• _PROVIDED MATERIAL_:
↓

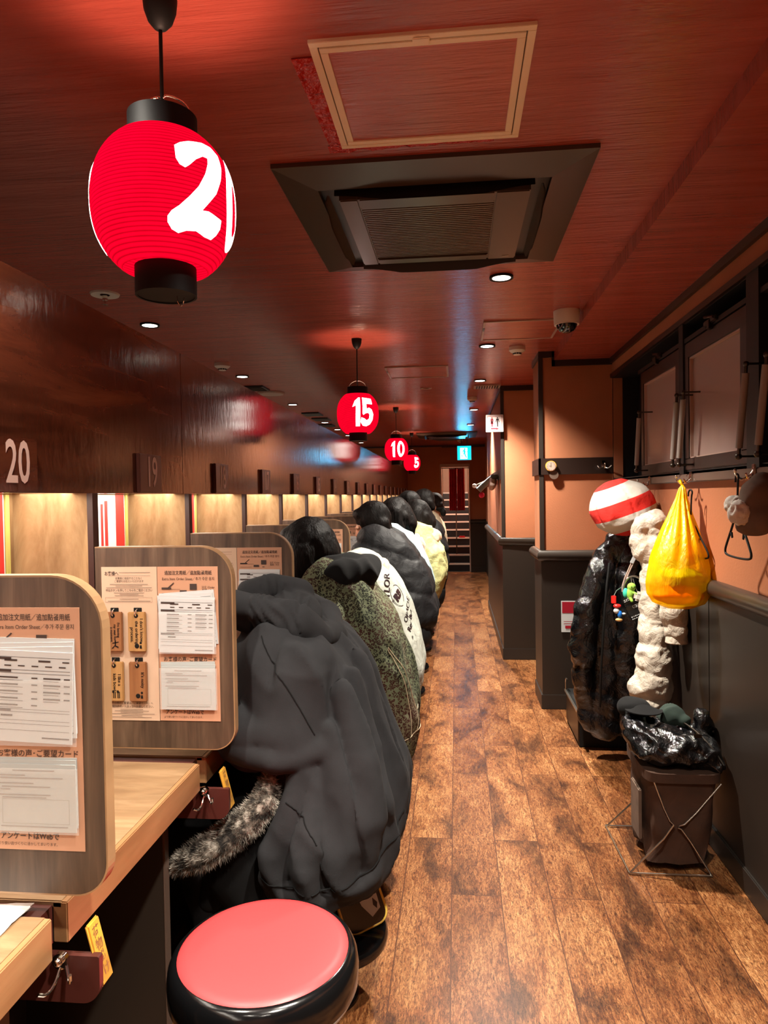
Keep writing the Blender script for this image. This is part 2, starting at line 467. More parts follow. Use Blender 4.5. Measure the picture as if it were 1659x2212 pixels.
# organic solid: capsules and ellipsoids welded into one skin
def raw_capsule(mb, p0, r0, p1, r1, n=18):
    p0, p1 = V(p0), V(p1); d = p1-p0; L = d.length
    if L < 1e-5: mb.ball(p0, max(r0, r1)); return
    T = Matrix.Translation(p0) @ d.to_track_quat('Z', 'Y').to_matrix().to_4x4()
    pr = [(max(r0*math.cos(a), 1e-4), r0*math.sin(a)) for a in [(-90+15*i)*PI/180 for i in range(1, 6)]] + [(r0, 0), (r1, L)]
    pr += [(max(r1*math.cos(a), 1e-4), L+r1*math.sin(a)) for a in [(15*i)*PI/180 for i in range(1, 6)]]
    mb.lathe(pr, n, 0, T)
def blob(elems, vox=.012, smooth=6, disp=None, fac=.5):
    mb = MB()
    for e in elems:
        if e[0] == 'c': raw_capsule(mb, e[1], e[2], e[3], e[4])
        elif e[0] == 'e': mb.ball(e[1], e[2], 24, 16, 0, Euler(e[3]).to_matrix().to_4x4() if len(e) > 3 else None)
        elif e[0] == 'b': mb.box(e[1], e[2])
        elif e[0] == 'p':
            pts = e[1]; rs = e[2]
            for i in range(len(pts)-1): raw_capsule(mb, pts[i], rs[i], pts[i+1], rs[i+1])
    me = bpy.data.meshes.new('b'); me.from_pydata([tuple(p) for p in mb.v], [], mb.f)
    ob = bpy.data.objects.new('b', me); COL.objects.link(ob)
    r = ob.modifiers.new('r', 'REMESH'); r.mode = 'VOXEL'; r.voxel_size = vox
    if smooth: s = ob.modifiers.new('s', 'SMOOTH'); s.iterations = smooth; s.factor = fac
    dg = bpy.context.evaluated_depsgraph_get(); m2 = bpy.data.meshes.new_from_object(ob.evaluated_get(dg))
    bpy.data.objects.remove(ob)
    out = MB(); no = [V(n.vector) for n in m2.vertex_normals]
    cs = [v.co.copy() for v in m2.vertices]
    if disp: cs = [c + disp(c, n) for c, n in zip(cs, no)]
    out.add(cs, [tuple(p.vertices) for p in m2.polygons]); bpy.data.meshes.remove(m2); bpy.data.meshes.remove(me)
    return out
def fold(co, sc, amp, stretch=(1, 1, 1), seed=0):
    p = V((co.x*stretch[0]*sc+seed, co.y*stretch[1]*sc, co.z*stretch[2]*sc))
    n = noise.noise(p); return amp*(1-abs(n)*3.2)
def puff(s, period, amp):
    return amp*(abs(math.sin(PI*s/period))**.55 - .75)

def drape_text(target, body, size, T, direction, mat, name, parent, fat=0, mb=None, off=.0025, spacing=1):
    """lay flat lettering onto a curved garment"""
    vs, fs = text_geo(body, size, fat, 'CENTER', spacing) if mb is None else (mb.v, mb.f)
    bm = bmesh.new(); bv = [bm.verts.new(p) for p in vs]
    for f in fs:
        try: bm.faces.new([bv[i] for i in f])
        except ValueError: pass
    xs = [p[0] for p in vs]; ys = [p[1] for p in vs]
    step = .008
    for ax, lo, hi in ((0, min(xs), max(xs)), (1, min(ys), max(ys))):
        k = lo+step
        while k < hi:
            co = V((k, 0, 0)) if ax == 0 else V((0, k, 0)); no = V((1, 0, 0)) if ax == 0 else V((0, 1, 0))
            bmesh.ops.bisect_plane(bm, geom=list(bm.verts)+list(bm.edges)+list(bm.faces), plane_co=co, plane_no=no); k += step
    tree = BVHTree.FromPolygons([tuple(v.co) for v in target.data.vertices], [tuple(p.vertices) for p in target.data.polygons])
    W = WL[target.name]; d = V(direction).normalized(); bad = []
    for v in bm.verts:
        p = T @ v.co
        h = tree.ray_cast(p - W - d*.6, d, 1.6)
        if h[0] is None: bad.append(v); continue
        v.co = h[0] + W - d*off
    bmesh.ops.delete(bm, geom=bad, context='VERTS')
    out = MB().bm(bm)
    if out.v: return out.build(name, mat, parent)
# ------------------------------------------------------------------ the room
CZ = 2.43; FZ = 0.0; YN = -1.6; YE = 13.6; XW = 1.05; XB = -.92; P0 = 1.07; PW = .65
def sbox(name, lo, hi, mat, bev=0):
    return struct(MB().box(lo, hi, 0, bev).build(name, mat))
sbox('floor', (-2.5, YN, -.05), (1.4, YE+.08, 0), M['floor'])
sbox('ceiling', (-2.5, YN, CZ), (1.4, YE+3.2, CZ+.05), M['ceiling'])
sbox('ceiling_soffit', (.67, YN, 2.37), (XW+.05, 4.9, CZ), M['ceiling'])
sbox('wall_back', (-2.5, YN-.06, 0), (1.4, YN, CZ), M['orange'])
sbox('wall_kitchen', (-2.56, YN, 0), (-2.5, YE, CZ), M['palebounce'])  # out of view; its pale colour is there to bounce light
sbox('floor_kitchen_bounce', (-2.5, YN, 0), (-1.25, YE, .004), M['palebounce'])  # unseen pale sheet laid over the floor as a light reflector
# right wall: wainscot, plaster, recess above the hook board
sbox('wall_right', (XW, YN, 1.06), (XW+.06, 5.3, 1.56), M['orange'])
sbox('wall_right_upper', (XW, YN, 2.245), (XW+.06, 5.3, 2.40), M['orange'])
sbox('wall_right_end', (XW, 4.86, 1.56), (XW+.06, 5.3, 2.245), M['orange'])
w = MB()
for a, b in ((YN, .35), (.36, 1.25), (1.255, 2.15), (2.155, 3.05), (3.055, 3.95), (3.955, 4.9)):
    w.box((XW-.012, a, .09), (XW+.05, b, 1.06), 0, .002)
struct(w.build('wall_right_wainscot', M['wains']))
struct(MB().box((XW-.022, YN, 0), (XW+.05, 4.9, .09), 0, .004).build('baseboard_right', M['skirt']))
def rail_profile(name, pts):
    mb = MB(); mb.tube(pts, .034, 14); return struct(mb.build(name, M['rail'], smooth=True))
rail_profile('trim_1', [(XW-.012, YN+.01, 1.075), (XW-.012, 4.88, 1.075)])
sbox('trim_2', (XW-.018, YN, 2.335), (XW, 4.9, 2.37), M['darktrim'])
sbox('trim_3', (XW-.03, YN, 1.512), (XW, 4.88, 1.548), M['hookboard'], .004)
sbox('trim_4', (XW-.016, YN, 2.235), (XW+.004, 4.88, 2.262), M['darktrim'])
# window recess
r = MB()
r.box((XW+.16, YN, 1.55), (XW+.18, 4.88, 2.25)).box((XW, 4.865, 1.55), (XW+.17, 4.885, 2.25)).box((XW, YN, 2.232), (XW+.17, 4.88, 2.25)).box((XW, YN, 1.548), (XW+.17, 4.88, 1.565))
struct(r.build('wall_window_recess', M['reveal']))
def window(n, y0, y1, tilt):
    # top hung dark frame with a smoked pane and grey white bead
    root = thing('window_%d' % n, '', '', (XW+.03, (y0+y1)/2, 1.57))
    del root['label']; del root['category']; struct(root)
    f = MB(); x0, x1 = XW-.004, XW+.05; z0, z1 = 1.566, 2.14
    f.box((x0, y0, z0), (x1, y1, z0+.055), 0, .004).box((x0, y0, z1-.07), (x1, y1, z1), 0, .004)
    f.box((x0, y0, z0+.05), (x1, y0+.07, z1-.06), 0, .004).box((x0, y1-.055, z0+.05), (x1, y1, z1-.06), 0, .004)
    f.build('window_frame', M['winframe'], root)
    b = MB(); a0, a1, c0, c1 = y0+.07, y1-.055, z0+.055, z1-.07
    for lo, hi in (((x0+.004, a0, c1-.006), (x0+.02, a1, c1)), ((x0+.004, a1-.006, c0), (x0+.02, a1, c1)), ((x0+.004, a0, c0), (x0+.02, a0+.005, c1)), ((x0+.004, a0, c0), (x0+.02, a1, c0+.004))):
        b.box(lo, hi)
    b.build('pane_bead', M['greyframe'], root)
    MB().box((x0+.018, a0+.002, c0), (x0+.024, a1-.002, c1)).build('window_pane', M['winpane'], root)
    h = MB()
    h.box((x0-.012, y1-.42, z1+.012), (x0+.02, y1-.28, z1+.035), 0, .004); h.cyl((x0-.012, y1-.40, z1+.03), (x0-.012, y1-.30, z1+.05), .006); h.box((x0-.016, y1-.36, z1-.01), (x0+.01, y1-.33, z1+.03), 0, .003)
    h.build('window_hinge', M['darkmetal'], root)
    return root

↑

• _GIVEN REQUEST_:
From the first line of the material down to the line containing "return amp*(abs(math.sin(PI*s/period))**.55 - .75)", inclusive, return each line exactly, skipping any picture.

• _TASK SOLUTION_:
Keep writing the Blender script for this image. This is part 2, starting at line 467. More parts follow. Use Blender 4.5. Measure the picture as if it were 1659x2212 pixels.
# organic solid: capsules and ellipsoids welded into one skin
def raw_capsule(mb, p0, r0, p1, r1, n=18):
    p0, p1 = V(p0), V(p1); d = p1-p0; L = d.length
    if L < 1e-5: mb.ball(p0, max(r0, r1)); return
    T = Matrix.Translation(p0) @ d.to_track_quat('Z', 'Y').to_matrix().to_4x4()
    pr = [(max(r0*math.cos(a), 1e-4), r0*math.sin(a)) for a in [(-90+15*i)*PI/180 for i in range(1, 6)]] + [(r0, 0), (r1, L)]
    pr += [(max(r1*math.cos(a), 1e-4), L+r1*math.sin(a)) for a in [(15*i)*PI/180 for i in range(1, 6)]]
    mb.lathe(pr, n, 0, T)
def blob(elems, vox=.012, smooth=6, disp=None, fac=.5):
    mb = MB()
    for e in elems:
        if e[0] == 'c': raw_capsule(mb, e[1], e[2], e[3], e[4])
        elif e[0] == 'e': mb.ball(e[1], e[2], 24, 16, 0, Euler(e[3]).to_matrix().to_4x4() if len(e) > 3 else None)
        elif e[0] == 'b': mb.box(e[1], e[2])
        elif e[0] == 'p':
            pts = e[1]; rs = e[2]
            for i in range(len(pts)-1): raw_capsule(mb, pts[i], rs[i], pts[i+1], rs[i+1])
    me = bpy.data.meshes.new('b'); me.from_pydata([tuple(p) for p in mb.v], [], mb.f)
    ob = bpy.data.objects.new('b', me); COL.objects.link(ob)
    r = ob.modifiers.new('r', 'REMESH'); r.mode = 'VOXEL'; r.voxel_size = vox
    if smooth: s = ob.modifiers.new('s', 'SMOOTH'); s.iterations = smooth; s.factor = fac
    dg = bpy.context.evaluated_depsgraph_get(); m2 = bpy.data.meshes.new_from_object(ob.evaluated_get(dg))
    bpy.data.objects.remove(ob)
    out = MB(); no = [V(n.vector) for n in m2.vertex_normals]
    cs = [v.co.copy() for v in m2.vertices]
    if disp: cs = [c + disp(c, n) for c, n in zip(cs, no)]
    out.add(cs, [tuple(p.vertices) for p in m2.polygons]); bpy.data.meshes.remove(m2); bpy.data.meshes.remove(me)
    return out
def fold(co, sc, amp, stretch=(1, 1, 1), seed=0):
    p = V((co.x*stretch[0]*sc+seed, co.y*stretch[1]*sc, co.z*stretch[2]*sc))
    n = noise.noise(p); return amp*(1-abs(n)*3.2)
def puff(s, period, amp):
    return amp*(abs(math.sin(PI*s/period))**.55 - .75)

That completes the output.